Wednesday, October 23, 2013

F. Scott Fitzgerald: Taps at Reveille (1935)

So I'm still occasionally pressing on with my Fitzgerald obsession.  I am obsessive with things like this, and sometimes, when it's driven by past experience and future promise of joy, I consider it a good thing.  But sometimes it's just a neurotic inability to cut my losses and get out.  I was starting to feel that way about Fitzgerald:  after reading Gatsby I decided to read All of Fitzgerald, something I'd long been curious about.  Then I realized that of his novels only Tender is the Night and The Love of the Last Tycoon come close, and not too close at that;  and that his short stories, while sometimes striking and sometimes amusing, don't come any closer.  So I got burned out.  But here I am, reading Taps at Reveille.

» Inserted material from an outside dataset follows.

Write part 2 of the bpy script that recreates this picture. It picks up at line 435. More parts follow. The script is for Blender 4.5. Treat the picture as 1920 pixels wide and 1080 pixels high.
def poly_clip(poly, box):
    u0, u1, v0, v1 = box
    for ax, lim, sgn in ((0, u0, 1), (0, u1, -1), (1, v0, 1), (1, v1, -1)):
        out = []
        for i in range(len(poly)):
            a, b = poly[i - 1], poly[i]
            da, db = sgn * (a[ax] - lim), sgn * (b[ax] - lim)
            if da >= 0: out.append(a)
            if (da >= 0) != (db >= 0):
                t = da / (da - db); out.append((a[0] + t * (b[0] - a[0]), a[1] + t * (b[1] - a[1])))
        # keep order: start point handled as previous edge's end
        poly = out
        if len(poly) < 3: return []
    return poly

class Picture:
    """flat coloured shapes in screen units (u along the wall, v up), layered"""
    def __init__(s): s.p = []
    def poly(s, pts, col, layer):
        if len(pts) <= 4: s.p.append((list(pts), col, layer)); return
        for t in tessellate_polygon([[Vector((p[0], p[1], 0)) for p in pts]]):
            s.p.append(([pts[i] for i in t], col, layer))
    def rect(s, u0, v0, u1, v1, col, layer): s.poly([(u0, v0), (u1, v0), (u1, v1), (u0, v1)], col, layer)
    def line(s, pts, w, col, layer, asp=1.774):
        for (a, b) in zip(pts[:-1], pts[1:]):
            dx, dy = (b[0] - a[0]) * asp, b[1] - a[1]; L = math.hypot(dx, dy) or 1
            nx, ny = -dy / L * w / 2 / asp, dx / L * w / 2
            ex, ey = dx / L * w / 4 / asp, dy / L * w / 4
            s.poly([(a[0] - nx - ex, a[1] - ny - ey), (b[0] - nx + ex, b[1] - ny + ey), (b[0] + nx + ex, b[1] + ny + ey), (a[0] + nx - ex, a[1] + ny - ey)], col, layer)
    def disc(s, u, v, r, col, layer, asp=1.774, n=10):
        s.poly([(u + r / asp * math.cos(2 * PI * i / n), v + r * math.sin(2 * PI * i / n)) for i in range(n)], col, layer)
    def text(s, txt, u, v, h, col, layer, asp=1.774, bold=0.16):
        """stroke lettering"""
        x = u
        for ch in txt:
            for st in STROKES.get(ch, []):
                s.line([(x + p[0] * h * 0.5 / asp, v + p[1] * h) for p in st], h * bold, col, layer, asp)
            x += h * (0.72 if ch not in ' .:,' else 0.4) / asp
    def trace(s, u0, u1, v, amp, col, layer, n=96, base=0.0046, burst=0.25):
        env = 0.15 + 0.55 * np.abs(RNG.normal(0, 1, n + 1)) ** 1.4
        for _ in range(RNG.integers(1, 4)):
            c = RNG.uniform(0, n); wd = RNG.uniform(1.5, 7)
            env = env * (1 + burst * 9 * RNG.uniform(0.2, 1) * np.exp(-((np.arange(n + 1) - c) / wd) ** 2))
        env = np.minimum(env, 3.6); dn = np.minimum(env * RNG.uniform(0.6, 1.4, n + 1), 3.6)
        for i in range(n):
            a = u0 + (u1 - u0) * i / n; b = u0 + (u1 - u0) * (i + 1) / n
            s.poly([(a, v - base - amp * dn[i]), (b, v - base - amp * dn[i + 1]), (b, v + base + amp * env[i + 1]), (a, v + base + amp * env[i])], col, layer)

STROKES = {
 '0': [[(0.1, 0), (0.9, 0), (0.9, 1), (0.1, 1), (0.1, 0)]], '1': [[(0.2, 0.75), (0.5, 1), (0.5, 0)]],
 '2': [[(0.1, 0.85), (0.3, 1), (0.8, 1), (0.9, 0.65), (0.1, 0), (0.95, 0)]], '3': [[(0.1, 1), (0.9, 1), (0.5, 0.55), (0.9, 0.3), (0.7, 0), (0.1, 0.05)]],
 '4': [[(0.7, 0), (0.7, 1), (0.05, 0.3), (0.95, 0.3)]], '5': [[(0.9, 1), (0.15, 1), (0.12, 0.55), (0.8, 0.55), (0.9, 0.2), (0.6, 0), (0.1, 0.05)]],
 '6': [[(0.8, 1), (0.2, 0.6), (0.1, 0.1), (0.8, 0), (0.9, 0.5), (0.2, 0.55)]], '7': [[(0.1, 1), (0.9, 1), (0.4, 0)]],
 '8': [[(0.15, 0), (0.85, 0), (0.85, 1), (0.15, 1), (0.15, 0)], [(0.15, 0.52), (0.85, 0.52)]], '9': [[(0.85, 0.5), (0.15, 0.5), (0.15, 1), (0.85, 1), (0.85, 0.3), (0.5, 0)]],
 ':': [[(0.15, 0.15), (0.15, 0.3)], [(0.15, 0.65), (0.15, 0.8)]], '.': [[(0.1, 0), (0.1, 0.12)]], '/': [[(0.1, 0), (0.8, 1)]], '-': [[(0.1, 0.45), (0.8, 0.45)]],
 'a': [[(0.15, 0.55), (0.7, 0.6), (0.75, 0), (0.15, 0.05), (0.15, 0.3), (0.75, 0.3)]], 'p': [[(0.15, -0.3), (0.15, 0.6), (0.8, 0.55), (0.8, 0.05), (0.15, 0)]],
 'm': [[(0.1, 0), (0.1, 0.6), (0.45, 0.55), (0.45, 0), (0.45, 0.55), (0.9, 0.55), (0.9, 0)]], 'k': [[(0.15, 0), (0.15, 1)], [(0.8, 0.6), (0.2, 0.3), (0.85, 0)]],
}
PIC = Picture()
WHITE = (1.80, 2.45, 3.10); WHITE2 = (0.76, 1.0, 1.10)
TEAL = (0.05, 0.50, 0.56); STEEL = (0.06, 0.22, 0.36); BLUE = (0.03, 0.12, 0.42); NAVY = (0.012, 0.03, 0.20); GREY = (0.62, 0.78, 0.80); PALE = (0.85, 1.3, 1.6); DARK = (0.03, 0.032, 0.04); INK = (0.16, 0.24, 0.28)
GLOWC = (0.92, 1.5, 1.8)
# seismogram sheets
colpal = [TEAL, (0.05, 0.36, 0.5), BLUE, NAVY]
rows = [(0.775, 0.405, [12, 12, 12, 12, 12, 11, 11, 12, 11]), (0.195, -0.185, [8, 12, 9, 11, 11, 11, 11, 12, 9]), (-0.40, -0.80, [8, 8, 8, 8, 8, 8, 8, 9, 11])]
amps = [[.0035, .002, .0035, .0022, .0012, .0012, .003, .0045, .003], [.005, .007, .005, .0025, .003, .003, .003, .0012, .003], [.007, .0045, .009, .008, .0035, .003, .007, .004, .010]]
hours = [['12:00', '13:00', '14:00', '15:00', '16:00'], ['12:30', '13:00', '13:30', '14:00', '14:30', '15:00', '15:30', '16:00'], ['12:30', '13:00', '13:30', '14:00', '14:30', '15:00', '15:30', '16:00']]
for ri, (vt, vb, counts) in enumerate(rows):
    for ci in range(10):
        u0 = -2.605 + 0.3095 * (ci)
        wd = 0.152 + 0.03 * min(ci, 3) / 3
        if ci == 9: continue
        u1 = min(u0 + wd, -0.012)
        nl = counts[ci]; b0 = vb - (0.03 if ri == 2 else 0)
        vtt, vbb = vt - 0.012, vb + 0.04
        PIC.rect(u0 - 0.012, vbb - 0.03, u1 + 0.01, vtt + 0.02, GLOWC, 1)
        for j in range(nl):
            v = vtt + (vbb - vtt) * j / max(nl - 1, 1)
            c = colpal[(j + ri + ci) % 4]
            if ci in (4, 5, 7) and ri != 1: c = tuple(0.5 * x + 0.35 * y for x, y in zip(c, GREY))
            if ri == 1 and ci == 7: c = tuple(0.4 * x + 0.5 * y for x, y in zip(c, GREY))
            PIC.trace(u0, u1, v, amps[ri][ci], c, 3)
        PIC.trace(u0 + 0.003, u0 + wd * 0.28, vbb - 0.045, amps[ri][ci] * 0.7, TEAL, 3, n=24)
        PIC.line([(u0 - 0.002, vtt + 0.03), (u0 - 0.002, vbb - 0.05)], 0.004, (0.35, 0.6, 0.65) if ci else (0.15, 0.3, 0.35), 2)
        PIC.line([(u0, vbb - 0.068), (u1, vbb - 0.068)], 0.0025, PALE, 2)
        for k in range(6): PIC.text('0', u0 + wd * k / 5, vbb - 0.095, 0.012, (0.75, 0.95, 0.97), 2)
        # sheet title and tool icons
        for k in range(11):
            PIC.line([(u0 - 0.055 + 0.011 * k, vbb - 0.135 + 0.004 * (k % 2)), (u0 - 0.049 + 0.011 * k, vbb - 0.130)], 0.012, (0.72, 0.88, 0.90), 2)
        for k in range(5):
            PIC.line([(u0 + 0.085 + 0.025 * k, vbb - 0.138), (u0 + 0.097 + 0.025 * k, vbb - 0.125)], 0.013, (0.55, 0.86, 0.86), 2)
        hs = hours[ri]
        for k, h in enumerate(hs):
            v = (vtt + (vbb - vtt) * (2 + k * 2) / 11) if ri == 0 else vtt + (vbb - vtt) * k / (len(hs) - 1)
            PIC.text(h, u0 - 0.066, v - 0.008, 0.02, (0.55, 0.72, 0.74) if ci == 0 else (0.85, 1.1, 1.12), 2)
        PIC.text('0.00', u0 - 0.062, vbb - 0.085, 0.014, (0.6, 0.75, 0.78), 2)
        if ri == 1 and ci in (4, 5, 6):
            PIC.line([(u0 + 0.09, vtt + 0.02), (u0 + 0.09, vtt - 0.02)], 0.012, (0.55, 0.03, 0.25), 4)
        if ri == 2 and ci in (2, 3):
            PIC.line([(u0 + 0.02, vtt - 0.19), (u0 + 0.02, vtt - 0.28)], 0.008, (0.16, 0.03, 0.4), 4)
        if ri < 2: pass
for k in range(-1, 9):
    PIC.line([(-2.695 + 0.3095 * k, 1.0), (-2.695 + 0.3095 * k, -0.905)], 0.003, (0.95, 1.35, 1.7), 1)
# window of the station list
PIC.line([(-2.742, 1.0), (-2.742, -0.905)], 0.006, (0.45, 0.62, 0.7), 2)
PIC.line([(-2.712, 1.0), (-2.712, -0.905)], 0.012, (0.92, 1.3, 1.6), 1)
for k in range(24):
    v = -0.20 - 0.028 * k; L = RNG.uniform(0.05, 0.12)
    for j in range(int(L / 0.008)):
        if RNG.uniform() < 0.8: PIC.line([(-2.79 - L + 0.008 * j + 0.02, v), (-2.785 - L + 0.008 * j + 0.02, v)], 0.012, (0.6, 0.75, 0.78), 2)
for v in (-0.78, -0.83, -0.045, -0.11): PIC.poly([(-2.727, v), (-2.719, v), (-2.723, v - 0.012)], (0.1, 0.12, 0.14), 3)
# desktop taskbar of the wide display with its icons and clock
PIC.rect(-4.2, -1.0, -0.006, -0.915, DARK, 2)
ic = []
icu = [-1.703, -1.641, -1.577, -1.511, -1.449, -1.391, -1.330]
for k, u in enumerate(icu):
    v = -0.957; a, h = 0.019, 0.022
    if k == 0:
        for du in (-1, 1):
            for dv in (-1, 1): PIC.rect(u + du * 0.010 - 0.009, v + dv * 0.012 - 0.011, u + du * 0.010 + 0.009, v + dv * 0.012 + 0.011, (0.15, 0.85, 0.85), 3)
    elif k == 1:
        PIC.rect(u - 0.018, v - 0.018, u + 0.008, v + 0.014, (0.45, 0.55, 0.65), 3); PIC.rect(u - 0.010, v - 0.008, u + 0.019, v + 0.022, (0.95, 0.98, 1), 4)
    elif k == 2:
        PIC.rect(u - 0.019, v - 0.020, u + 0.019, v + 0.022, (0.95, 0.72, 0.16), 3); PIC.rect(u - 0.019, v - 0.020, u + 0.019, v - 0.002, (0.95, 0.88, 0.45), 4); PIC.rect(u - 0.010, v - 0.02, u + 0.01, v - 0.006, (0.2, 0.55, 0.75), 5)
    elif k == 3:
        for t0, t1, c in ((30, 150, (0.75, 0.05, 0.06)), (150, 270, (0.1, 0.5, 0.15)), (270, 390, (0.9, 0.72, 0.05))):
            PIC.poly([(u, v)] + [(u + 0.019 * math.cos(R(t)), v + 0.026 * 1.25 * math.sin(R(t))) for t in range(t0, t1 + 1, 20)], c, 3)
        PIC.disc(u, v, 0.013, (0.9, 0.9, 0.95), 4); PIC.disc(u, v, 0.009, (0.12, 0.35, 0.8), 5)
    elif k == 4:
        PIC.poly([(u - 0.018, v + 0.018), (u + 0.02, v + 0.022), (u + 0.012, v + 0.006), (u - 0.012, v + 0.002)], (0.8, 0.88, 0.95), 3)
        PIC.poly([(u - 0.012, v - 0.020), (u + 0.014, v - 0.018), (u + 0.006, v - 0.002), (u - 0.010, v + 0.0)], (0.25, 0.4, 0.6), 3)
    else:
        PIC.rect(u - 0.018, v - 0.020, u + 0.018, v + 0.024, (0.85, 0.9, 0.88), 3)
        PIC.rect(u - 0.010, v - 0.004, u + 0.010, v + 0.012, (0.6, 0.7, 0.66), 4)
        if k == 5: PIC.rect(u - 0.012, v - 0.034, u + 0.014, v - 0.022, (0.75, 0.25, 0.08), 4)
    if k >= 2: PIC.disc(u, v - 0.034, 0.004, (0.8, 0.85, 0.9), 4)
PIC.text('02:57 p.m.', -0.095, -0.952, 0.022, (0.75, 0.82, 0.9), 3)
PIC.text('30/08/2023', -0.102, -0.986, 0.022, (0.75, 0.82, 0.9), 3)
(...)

It was the last collection he published during his lifetime, the last he oversaw.  The first half of it consists of all of the Basil and Josephine stories he saw fit to reprint, but those are best read in the posthumous collection by that name.   That leaves ten stories, a book-length volume in itself.

The best, by far, is "Babylon Revisited," and since that's frequently anthologized the casual Fitzgerald reader may be better off reading it elsewhere.  It's a masterpiece, maybe the only one of his short stories that I've read that touches Gatsby's power and grace.  It's got his familiar faults - the villain, the obstacle, is a woman, and she's depicted with scant empathy.  But the elegiac tone leaves a deep impression, and the protagonist's guilty self-control leaves a mark. 

Does it gain from being read in context?  Maybe.  The title of this collection asks us to think in terms of elegies, of laments for something that ended before it really even got started.  And a couple of the other stories suggest that theme:  "Crazy Sunday," with its delicious adulterous flirtation turned to ashes in the mouth by the death of the Other Man;  "The Last of the Belles" and "Majesty," two more, but still effective, foxtrots to Fitzgerald's familiar theme of the shockingly precocious young woman whose freshness is belied by her cynicism.  So:  maybe.

The volume also contains some more experiments, along the lines of "Benjamin Button" or "Tarquin of Cheapside."  There's the Civil War story "The Night of Chancellorsville" and the ghost story "A Short Trip Home."  Most interesting of these is "Family in the Wind," because it seems to show Fitzgerald trying to be Faulkner.  It's a failure, even embarrassing - it's not possible to believe Fitzgerald's sudden attempt at empathy with poor rural people - but it's revealing that he'd try this.  And that he'd elect to reprint it in his lifetime, when so many of his other short stories didn't make his cut.